200 elderly lifers got out of prison en masse. Here’s what happened next.

December 18, 2018

December 12, 2018, Samantha Melamed - The Philadelphia Inquirer

 

Five years ago, nearly 200 elderly lifers were released from prison en masse — people who had been convicted and sentenced before 1981, under jury instructions that were found unconstitutional in the case Unger v. Maryland. It created a natural experiment: Was it safe to release all these one-time violent criminals? Or would they land right back in prison?
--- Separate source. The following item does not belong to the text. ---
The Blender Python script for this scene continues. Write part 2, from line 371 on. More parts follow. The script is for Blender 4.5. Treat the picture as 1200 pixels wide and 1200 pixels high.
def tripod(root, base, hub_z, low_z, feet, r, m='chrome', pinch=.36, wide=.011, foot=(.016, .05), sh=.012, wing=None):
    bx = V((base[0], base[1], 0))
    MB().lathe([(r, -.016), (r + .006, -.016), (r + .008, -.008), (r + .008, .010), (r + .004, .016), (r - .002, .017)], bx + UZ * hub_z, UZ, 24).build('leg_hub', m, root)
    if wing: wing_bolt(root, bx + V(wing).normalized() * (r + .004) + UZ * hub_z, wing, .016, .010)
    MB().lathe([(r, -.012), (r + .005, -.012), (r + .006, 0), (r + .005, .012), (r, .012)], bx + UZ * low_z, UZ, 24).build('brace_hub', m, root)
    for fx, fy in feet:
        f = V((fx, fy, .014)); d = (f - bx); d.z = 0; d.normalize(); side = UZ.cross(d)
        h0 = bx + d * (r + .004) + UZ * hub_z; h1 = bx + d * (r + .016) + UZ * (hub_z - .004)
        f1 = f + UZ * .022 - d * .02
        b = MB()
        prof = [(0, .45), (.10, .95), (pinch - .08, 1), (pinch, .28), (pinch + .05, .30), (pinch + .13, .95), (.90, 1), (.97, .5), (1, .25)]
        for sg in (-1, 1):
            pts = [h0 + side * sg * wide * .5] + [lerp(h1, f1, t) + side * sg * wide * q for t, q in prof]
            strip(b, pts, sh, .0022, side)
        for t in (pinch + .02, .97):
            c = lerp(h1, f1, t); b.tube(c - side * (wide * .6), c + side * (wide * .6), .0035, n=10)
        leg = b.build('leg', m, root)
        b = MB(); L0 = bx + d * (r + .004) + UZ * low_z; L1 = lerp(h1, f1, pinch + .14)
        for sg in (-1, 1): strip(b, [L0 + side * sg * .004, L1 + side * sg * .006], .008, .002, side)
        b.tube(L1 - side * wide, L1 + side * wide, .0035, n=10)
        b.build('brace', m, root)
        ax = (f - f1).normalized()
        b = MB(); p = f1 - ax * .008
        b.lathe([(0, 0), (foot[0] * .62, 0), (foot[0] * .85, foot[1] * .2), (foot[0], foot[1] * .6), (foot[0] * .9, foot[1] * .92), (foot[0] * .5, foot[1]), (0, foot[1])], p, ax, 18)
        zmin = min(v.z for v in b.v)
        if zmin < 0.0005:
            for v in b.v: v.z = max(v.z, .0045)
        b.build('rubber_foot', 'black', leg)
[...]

(A group of members of the class of lifers known as Ungers, released after an average of 39 years in prison, due to flawed jury instructions. After about five years, the recidivism rate is below 4 percent/Photo from the Phildelphia Inquirer)

 

The results are in, according to a study from Justice Policy Institute (JPI), a Washington-based nonprofit. The Ungers, as they’re called, have clocked a recidivism rate of just 3 percent. Researchers have found that on average, two-thirds of the state prisoners in the United States are arrested again within three years of release; about half are reincarcerated. JPI estimates the state’s averted costs at close to $1 million per individual released.

 

It was not an easy path, but with a relatively small investment in supportive services (about $6,000 per person), the Ungers, on average 64 years old, are finding their way in society.

 

“We know people age out of crime, and this is further evidence of that,” said Marc Schindler, the report’s author and JPI’s executive director. “At a fraction of the cost it would take to continue to incarcerate an older individual like this, this is really strong evidence ... to say we really can safely release this population.”

 

He said that could be an important lesson for Pennsylvania, which is home to more than 5,400 lifers — including at least 1,800 who are 55 or older (in prison, 55 is considered geriatric). Overall, the number of geriatric inmates in Pennsylvania’s prison system has increased fourfold in the last 20 years. It’s estimated that each of these prisoners costs two to three times more than a younger inmate to care for each year.